Die bis 1995 geltende Steuerbegünstigung für Gebäudeassanierungen hatte einen für alle Beteiligten angenehmen Synergieeffekt. Wertvoller Althausbestand wurde gerettet, die Bauwirtschaft bekam zu tun
und die notwendigen Investoren ließen sich mit der Attraktivität der künstlich massierten Baukostenabschreibung anlocken. Im betrieblichen Bereich konnte die Amortisation auf nur 10 Jahre, im Bereich
des privaten Immobilienbesitzes auf 15 Jahre zusammengedrängt werden, was steuerlich vorteilhafte Verlustmodelle ermöglichte.
Das Strukturanpassungsgesetz vom 30. April 1996 machte der Attraktivität allerdings ein rasches (und rückwirkendes) Ende. Ab Beginn des Kalenderjahres 1996 wurde der AfA-Satz auf 1,5% p.a.
heruntergesetzt und damit die Abschreibungsdauer kräftig verlängert. Nicht bloß für die Neuinvestitionen, sondern auch für jene, die bereits vor 1996 angefallen waren.
Als Begründung für die budgetäre Notmaßnahme heißt es im damaligen Motivenbericht: "Damit wird im Bereich des Wohnbaues und der Wohnhaussanierung dem Gesichtspunkt Rechnung getragen, die steuerliche
Förderung auf die volkswirtschaftlich wichtigsten baulichen Maßnahmen zu konzentrieren." Der voraussehbaren Empörung der Betroffenen wurde durch einen legistischen Sperrtrick vorgebaut: die
Änderungsparagraphen wurden in Verfassungsrang erhoben und damit weitgehend immunisiert.
Musterfall vor
dem Höchstgericht
Nichtsdestoweniger verbündeten sich Anwälte und Steuerberater und empfahlen den solcherart düpierten Hausbesitzern in jedem Fall, die alte Rechtslage weiter zu befolgen und die neue AfA-
Verminderung unter Hinweis auf vermeintliche Unrechtmäßigkeit des "Maßnahmenpakets" von 1996 zu negieren.

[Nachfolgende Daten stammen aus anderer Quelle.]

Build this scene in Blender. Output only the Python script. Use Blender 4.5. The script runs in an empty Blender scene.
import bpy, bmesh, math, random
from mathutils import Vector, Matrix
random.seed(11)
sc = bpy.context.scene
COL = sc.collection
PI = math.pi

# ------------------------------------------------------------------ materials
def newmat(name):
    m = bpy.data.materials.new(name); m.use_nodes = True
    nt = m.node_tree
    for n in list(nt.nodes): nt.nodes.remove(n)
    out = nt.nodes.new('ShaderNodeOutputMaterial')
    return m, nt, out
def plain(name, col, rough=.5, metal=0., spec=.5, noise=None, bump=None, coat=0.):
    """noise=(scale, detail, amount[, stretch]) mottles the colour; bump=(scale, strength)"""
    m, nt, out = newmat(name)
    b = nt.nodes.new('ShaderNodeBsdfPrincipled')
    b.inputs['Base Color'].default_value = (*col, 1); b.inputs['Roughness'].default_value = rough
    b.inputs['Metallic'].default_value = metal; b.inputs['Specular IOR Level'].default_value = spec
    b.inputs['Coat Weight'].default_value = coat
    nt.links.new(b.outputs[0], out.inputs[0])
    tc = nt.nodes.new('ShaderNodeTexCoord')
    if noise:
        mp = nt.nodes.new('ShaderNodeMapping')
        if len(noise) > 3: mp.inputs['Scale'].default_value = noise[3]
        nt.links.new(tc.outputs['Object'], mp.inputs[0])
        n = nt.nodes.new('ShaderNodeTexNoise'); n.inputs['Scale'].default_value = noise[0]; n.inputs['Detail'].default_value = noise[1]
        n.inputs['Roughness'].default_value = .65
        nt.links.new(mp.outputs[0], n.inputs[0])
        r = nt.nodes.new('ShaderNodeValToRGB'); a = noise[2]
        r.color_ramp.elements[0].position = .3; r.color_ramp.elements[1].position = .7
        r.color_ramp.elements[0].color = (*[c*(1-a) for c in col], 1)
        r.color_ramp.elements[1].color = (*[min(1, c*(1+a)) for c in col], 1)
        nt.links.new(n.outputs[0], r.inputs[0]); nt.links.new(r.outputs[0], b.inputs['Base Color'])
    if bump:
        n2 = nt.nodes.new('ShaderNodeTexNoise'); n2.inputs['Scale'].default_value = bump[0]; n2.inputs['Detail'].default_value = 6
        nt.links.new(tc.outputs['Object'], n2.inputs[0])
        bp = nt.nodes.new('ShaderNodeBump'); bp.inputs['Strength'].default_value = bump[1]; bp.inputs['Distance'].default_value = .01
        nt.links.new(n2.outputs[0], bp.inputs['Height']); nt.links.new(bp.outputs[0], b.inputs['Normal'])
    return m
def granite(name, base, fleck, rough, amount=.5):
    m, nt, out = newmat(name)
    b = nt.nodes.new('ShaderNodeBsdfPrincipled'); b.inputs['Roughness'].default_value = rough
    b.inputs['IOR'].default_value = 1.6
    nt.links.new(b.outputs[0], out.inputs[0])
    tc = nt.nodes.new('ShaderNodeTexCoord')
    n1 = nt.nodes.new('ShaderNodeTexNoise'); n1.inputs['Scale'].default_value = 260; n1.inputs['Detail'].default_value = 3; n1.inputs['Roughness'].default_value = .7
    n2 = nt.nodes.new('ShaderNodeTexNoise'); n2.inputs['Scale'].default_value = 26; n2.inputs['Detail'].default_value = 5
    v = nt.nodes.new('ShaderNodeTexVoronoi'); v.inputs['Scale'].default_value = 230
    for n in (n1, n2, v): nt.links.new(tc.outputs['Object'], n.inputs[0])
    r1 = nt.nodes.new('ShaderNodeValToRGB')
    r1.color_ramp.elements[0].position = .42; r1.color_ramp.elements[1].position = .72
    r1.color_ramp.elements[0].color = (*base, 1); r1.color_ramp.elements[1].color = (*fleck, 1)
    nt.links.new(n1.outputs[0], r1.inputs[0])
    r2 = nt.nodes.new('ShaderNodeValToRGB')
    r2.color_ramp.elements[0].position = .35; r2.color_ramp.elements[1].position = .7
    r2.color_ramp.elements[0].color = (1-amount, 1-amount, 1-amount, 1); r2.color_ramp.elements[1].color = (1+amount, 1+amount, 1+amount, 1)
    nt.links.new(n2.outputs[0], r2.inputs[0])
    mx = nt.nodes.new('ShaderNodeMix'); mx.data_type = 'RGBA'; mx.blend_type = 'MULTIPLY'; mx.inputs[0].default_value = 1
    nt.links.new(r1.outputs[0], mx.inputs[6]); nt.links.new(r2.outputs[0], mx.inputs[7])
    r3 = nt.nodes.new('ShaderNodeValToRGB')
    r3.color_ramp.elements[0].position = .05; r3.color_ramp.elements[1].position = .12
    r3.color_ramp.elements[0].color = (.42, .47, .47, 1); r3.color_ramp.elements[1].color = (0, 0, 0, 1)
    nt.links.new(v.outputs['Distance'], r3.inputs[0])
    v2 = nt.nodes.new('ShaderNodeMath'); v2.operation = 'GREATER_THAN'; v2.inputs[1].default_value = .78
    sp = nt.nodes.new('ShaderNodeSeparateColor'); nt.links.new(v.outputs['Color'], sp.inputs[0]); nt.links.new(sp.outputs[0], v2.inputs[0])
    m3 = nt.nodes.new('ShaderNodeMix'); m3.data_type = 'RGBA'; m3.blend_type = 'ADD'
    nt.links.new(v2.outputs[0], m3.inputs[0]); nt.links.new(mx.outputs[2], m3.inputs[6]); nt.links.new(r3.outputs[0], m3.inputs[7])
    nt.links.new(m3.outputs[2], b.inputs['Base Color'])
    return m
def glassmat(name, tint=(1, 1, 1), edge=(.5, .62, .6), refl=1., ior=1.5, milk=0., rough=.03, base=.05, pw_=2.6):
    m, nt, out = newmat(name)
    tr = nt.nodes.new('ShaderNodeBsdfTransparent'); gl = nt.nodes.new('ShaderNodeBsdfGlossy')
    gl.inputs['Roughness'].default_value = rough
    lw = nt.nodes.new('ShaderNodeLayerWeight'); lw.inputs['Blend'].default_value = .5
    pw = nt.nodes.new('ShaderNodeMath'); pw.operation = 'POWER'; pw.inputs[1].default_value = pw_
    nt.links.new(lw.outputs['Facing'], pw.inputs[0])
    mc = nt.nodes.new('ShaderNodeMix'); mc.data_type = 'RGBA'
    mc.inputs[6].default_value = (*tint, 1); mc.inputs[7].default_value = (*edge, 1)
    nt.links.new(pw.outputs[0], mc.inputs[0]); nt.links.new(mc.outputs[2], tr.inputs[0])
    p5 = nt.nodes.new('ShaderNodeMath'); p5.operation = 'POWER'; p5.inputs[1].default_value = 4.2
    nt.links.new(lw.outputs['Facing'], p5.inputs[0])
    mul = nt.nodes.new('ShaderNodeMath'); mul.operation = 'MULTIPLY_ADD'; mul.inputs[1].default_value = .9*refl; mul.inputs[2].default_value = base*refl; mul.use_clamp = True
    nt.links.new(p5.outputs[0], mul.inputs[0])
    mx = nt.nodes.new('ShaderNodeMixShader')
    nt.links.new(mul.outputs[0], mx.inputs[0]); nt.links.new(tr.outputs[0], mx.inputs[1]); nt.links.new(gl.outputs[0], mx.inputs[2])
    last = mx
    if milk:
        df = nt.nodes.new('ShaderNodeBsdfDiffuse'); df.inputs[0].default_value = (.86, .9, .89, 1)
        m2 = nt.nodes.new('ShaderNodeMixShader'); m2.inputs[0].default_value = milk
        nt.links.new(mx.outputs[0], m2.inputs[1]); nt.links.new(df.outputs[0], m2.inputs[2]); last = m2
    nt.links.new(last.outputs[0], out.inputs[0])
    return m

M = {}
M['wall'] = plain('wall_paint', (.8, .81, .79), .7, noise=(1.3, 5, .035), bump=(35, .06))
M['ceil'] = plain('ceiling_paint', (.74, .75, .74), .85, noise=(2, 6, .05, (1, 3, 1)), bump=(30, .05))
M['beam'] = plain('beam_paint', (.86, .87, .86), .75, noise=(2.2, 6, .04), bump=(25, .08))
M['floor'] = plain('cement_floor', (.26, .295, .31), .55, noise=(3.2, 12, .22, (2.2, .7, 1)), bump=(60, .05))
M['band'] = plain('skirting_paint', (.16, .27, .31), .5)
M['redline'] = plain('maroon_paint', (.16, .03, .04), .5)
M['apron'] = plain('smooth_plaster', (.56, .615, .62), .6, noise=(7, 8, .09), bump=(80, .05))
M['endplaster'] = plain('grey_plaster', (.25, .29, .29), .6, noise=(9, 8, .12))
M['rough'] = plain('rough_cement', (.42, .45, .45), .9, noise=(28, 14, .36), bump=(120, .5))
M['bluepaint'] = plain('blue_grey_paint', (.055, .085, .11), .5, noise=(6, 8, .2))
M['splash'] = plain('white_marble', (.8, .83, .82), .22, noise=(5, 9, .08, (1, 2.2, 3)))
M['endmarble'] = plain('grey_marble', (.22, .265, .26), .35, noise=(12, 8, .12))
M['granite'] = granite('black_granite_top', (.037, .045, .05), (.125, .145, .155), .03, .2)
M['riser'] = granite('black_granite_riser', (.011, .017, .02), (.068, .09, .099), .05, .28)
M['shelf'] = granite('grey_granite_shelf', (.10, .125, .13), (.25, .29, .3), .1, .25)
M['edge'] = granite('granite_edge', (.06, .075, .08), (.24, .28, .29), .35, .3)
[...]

Es war nur eine Frage der Zeit, bis sich die Finanzverwaltung gegen derlei Ansinnen zur Wehr setzte. In einem Musterfall einer steirischen Hausbesitzergruppe war es dann im Dezember 1997 so weit. Das
Verfahren vor dem Höchstgericht nahm seinen Lauf. Mit dem soeben veröffentlichten Erkenntnis ) hat der Verfassungsgerichtshof den Steirern und ihren Rechtsvertretern freilich keine Freude bereitet.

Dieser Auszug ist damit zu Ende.